#### DIRECTIONS
Each line from the beginning of the data below through the line containing "structure(mesh_obj('wall_back', vs, fs, 'curtain'))" should be repeated exactly, please.
* start RECORD SET *
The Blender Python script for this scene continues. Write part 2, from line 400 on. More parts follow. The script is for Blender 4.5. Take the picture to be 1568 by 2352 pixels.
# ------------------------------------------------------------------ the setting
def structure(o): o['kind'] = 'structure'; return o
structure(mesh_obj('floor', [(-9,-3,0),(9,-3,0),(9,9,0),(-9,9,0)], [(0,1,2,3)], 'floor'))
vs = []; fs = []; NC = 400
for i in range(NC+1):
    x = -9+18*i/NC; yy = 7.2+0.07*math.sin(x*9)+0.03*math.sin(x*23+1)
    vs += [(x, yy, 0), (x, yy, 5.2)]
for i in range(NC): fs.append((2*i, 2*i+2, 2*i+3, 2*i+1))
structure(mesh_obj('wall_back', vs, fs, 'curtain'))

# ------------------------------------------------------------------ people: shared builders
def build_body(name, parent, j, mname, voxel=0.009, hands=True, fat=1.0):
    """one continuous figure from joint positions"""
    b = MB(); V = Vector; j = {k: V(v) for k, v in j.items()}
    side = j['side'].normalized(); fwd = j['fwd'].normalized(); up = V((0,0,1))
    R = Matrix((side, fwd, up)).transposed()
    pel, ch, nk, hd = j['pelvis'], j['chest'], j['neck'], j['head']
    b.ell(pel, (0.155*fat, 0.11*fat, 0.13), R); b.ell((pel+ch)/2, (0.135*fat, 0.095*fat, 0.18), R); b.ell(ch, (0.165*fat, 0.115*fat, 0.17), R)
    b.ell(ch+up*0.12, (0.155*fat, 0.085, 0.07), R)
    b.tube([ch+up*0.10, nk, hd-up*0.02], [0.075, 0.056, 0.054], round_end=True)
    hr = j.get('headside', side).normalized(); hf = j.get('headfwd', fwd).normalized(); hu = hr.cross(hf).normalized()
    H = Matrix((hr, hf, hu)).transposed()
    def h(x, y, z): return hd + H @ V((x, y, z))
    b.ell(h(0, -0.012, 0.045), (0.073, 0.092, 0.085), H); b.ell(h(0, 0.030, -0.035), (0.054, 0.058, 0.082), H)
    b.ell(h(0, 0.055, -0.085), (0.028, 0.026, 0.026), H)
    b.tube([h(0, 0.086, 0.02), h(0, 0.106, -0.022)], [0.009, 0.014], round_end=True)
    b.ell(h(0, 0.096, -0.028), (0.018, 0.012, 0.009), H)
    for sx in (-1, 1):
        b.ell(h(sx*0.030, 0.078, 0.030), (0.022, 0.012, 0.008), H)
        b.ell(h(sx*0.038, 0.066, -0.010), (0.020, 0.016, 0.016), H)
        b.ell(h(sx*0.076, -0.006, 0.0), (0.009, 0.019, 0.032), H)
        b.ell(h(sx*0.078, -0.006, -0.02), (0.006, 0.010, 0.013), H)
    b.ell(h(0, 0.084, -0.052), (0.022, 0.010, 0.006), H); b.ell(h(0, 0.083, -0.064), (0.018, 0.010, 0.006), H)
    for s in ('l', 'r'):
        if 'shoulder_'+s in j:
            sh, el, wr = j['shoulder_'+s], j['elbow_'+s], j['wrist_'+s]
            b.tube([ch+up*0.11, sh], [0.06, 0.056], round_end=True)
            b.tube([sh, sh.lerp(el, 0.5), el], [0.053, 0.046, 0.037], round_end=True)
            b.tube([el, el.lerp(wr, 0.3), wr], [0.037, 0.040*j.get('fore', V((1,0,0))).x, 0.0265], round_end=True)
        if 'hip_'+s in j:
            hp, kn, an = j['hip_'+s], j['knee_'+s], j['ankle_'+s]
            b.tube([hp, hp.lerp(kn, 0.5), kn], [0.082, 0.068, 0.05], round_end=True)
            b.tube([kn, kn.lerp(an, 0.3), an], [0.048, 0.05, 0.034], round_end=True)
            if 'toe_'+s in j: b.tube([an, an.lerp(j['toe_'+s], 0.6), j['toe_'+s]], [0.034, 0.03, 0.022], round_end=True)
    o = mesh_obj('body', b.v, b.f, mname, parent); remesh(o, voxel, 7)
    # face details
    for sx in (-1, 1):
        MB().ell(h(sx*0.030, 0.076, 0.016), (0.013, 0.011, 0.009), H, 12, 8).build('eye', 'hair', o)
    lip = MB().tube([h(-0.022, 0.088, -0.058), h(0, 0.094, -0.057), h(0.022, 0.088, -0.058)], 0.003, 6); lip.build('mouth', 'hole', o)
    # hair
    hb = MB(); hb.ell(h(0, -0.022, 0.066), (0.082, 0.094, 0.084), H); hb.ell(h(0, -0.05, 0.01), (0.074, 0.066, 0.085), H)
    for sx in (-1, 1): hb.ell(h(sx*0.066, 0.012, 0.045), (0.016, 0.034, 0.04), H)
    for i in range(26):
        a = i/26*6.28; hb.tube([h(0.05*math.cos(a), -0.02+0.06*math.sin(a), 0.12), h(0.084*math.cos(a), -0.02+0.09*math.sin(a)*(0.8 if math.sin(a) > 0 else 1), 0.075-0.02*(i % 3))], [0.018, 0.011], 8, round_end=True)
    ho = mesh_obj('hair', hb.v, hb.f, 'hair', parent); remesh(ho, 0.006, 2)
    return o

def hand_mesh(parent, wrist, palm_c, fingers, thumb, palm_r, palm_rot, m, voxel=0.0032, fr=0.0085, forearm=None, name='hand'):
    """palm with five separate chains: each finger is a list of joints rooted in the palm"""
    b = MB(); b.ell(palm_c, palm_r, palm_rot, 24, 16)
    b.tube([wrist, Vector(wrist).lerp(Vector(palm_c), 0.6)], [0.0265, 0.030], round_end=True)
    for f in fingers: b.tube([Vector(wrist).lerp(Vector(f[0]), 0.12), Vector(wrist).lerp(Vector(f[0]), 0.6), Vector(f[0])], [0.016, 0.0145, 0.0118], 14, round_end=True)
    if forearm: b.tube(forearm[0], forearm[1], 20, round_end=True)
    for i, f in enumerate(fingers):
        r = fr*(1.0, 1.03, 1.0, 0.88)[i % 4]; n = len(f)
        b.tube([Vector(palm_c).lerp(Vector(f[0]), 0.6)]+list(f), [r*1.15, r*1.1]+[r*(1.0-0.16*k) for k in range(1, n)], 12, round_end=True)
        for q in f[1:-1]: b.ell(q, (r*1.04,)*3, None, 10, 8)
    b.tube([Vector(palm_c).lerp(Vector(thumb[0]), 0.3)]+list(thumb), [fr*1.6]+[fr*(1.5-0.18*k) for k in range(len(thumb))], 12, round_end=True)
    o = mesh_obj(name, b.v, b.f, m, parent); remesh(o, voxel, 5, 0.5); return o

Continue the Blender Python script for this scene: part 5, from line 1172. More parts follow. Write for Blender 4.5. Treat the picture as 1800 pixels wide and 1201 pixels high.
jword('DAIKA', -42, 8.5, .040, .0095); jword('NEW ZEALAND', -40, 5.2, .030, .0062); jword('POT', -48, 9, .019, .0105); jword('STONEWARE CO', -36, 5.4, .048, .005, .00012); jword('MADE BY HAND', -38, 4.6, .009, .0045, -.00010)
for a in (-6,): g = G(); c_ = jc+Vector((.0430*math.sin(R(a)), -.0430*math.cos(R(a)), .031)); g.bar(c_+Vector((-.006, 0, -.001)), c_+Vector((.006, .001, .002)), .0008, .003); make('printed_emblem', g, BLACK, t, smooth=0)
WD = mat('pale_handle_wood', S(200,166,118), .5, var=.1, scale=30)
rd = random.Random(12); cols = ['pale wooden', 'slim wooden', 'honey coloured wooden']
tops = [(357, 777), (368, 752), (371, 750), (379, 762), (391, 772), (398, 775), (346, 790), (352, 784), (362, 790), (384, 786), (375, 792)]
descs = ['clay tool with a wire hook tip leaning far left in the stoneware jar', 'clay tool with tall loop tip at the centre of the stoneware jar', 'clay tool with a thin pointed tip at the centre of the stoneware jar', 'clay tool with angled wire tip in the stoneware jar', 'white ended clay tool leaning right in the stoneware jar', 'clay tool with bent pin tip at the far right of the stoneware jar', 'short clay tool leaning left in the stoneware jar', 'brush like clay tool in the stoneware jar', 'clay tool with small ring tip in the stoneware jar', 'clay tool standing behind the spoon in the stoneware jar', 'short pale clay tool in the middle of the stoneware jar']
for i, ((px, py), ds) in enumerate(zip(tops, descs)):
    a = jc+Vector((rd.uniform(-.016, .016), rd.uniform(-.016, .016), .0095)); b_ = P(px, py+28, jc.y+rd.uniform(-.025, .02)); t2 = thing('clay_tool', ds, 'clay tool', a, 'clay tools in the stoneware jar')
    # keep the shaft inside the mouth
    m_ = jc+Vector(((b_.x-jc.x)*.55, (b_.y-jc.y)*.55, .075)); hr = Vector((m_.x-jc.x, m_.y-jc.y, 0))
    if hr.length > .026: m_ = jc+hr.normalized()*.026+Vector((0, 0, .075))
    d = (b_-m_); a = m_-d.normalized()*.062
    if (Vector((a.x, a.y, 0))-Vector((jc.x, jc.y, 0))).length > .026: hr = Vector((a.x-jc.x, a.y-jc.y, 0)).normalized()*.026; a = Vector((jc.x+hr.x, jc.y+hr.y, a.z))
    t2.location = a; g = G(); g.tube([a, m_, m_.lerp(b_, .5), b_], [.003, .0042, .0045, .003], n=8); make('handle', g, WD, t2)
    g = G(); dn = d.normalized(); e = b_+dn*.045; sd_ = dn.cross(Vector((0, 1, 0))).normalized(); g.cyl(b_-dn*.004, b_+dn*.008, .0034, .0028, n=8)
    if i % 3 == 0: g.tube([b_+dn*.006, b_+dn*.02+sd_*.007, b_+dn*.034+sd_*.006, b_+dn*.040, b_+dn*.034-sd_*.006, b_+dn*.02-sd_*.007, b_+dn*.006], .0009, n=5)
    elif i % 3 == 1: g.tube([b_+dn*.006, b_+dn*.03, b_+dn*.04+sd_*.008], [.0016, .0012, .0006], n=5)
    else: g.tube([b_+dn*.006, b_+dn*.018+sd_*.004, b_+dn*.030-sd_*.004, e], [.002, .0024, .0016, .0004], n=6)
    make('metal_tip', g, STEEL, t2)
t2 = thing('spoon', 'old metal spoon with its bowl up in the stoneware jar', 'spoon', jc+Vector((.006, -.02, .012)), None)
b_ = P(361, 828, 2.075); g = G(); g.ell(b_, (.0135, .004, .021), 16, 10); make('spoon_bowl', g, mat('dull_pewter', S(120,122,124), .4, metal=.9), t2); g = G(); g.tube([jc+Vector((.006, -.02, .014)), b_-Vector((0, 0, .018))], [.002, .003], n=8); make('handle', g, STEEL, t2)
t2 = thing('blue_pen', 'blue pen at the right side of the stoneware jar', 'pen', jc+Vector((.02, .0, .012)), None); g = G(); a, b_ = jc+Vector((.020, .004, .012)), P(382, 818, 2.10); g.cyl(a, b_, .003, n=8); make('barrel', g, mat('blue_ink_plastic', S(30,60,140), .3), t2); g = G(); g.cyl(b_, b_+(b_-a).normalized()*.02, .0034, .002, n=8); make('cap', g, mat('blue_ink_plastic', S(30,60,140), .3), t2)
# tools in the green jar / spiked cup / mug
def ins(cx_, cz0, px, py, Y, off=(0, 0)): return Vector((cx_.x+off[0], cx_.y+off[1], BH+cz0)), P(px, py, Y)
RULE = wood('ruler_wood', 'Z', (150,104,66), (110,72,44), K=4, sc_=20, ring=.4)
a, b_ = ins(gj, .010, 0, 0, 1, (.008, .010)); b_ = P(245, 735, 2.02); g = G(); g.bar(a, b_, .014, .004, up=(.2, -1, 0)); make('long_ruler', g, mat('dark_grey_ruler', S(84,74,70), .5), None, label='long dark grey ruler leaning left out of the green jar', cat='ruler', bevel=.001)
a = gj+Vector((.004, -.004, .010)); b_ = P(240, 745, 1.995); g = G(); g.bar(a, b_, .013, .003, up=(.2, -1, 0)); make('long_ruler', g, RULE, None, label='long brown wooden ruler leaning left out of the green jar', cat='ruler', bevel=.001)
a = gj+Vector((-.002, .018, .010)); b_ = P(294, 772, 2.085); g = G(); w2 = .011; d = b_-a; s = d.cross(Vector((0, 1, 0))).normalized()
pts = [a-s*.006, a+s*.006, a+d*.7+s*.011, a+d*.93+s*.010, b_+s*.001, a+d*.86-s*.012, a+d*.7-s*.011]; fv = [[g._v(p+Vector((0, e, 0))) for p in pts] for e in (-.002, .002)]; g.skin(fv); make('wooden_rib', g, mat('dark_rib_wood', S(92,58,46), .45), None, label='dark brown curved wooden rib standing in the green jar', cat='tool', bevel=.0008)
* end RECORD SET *
#### RESULT FOR THIS TASK
The Blender Python script for this scene continues. Write part 2, from line 400 on. More parts follow. The script is for Blender 4.5. Take the picture to be 1568 by 2352 pixels.
# ------------------------------------------------------------------ the setting
def structure(o): o['kind'] = 'structure'; return o
structure(mesh_obj('floor', [(-9,-3,0),(9,-3,0),(9,9,0),(-9,9,0)], [(0,1,2,3)], 'floor'))
vs = []; fs = []; NC = 400
for i in range(NC+1):
    x = -9+18*i/NC; yy = 7.2+0.07*math.sin(x*9)+0.03*math.sin(x*23+1)
    vs += [(x, yy, 0), (x, yy, 5.2)]
for i in range(NC): fs.append((2*i, 2*i+2, 2*i+3, 2*i+1))
structure(mesh_obj('wall_back', vs, fs, 'curtain'))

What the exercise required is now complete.